FORMIA – “Leggere la prima sentenza di condanna non ci ridarà la serenità, ma solo forse la consapevolezza che non abbiamo sbagliato a lottare. Non siamo scappati via, ma siamo rimasti qui nella nostra casa a difendere la nostra famiglia! Continueremo a crederci e continueremo ad essere presenti a tutte le udienze che ci saranno, perchè questa è la strada giusta, per noi e per le coppie di tutti i colori del futuro”.
Sono queste le parole con le quali Pasquale Galliano, riportando anche lo stato d’animo di suo marito Michele Castelli, ha commentato la prima sentenza di primo grado che ha visto condannare il loro vicino di casa per l’accusa di “minaccia”. La coppia residente nel quartiere di Penitro, Formia (Lt), rimbalzata, un paio d’anni or sono, agli onori delle cronache per essersi dovuti rivolgere a più riprese alle Forze dell’Ordine per denunciare le angherie subite dei vicini, sullo sfondo di un atteggiamento omofobo, stringe tra le mani la prima sentenza a fronte di diversi procedimenti in piedi e tante denunce esposte.
La coppia dopo aver reso pubblica la loro storia ha ottenuto la solidarietà e la vicinanza dell’allora Amministrazione comunale, guidata dall’ex-sindaco Paola Villa e dal vice-sindaco Carmina Trillino, e di tutta la città che ha continuato a gioire della forza del loro amore che li ha portati al matrimonio lo scorso 3 settembre 2021, eppure – nonostante tutto l’affetto dimostrato dalla società civile sia stato per loro “un’isola in un oceno di disperazione” – davanti al primo dispositivo di sentenza che condanna l’uomo al pagamento di una multa, per un ammontare di 900 euro, più le spese processuali, certamente non gioiscono.

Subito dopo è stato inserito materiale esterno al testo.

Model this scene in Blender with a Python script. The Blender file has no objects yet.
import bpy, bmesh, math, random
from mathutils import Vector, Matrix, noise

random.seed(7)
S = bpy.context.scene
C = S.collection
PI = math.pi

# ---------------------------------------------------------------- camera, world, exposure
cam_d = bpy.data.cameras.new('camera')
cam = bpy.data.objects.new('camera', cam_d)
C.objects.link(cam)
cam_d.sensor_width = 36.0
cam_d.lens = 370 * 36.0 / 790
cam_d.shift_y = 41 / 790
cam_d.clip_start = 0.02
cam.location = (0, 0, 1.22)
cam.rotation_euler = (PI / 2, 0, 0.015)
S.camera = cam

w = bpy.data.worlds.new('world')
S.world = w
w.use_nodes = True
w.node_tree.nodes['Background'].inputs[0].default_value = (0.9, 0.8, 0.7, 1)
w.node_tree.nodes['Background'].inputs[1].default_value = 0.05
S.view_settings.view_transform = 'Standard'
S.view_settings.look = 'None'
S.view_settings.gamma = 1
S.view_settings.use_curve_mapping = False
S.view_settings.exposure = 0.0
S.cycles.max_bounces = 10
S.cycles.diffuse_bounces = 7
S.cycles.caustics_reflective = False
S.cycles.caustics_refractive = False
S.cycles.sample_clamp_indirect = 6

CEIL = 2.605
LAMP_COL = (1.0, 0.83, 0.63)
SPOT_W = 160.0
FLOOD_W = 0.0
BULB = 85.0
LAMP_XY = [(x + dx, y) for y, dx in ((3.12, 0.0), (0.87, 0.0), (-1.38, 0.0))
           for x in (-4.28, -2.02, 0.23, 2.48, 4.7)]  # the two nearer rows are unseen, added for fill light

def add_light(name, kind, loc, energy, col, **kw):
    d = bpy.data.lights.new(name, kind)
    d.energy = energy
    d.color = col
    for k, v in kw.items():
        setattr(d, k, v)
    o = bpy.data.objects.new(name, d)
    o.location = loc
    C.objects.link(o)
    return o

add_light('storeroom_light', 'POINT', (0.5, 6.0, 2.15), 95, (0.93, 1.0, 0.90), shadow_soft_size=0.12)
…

Ciò che prevale per Pasquale e Michele resta comunque il dolore per ciò che hanno vissuto e che sono in qualche modo costretti a rivivere con i racconti nelle aule di giustizia – sempre difesi dell’avvocato Angela Sangermano – pur di “continuare a metterci la faccia” in quella che considerano prima di tutto una “battaglia di civiltà”, ma soprattutto anche a fronte di un clima che, secondo quanto raccontano, non cenna a placarsi ed è ancora costellato di offese e danni al loro indirizzo, che continuano a denunciare pubblicamente e alle Autorità competenti.
“Ancora oggi – aggiunge Pasquale – non capisco perché per vivere e garantire la giusta serenità a me, alla mia famiglia, a mio marito, che ha vissuto giornate chiuso in casa terrorizzato per paura di aggressioni – ho dovuto vivere giorni nelle caserme a fare un numero allucinante di denunce”. Ed ancora: “Ci ha spinto fin qui, la convizione che non si può far diventare normalità l’insulto, la derisione, la denigrazione dell’identità personale”.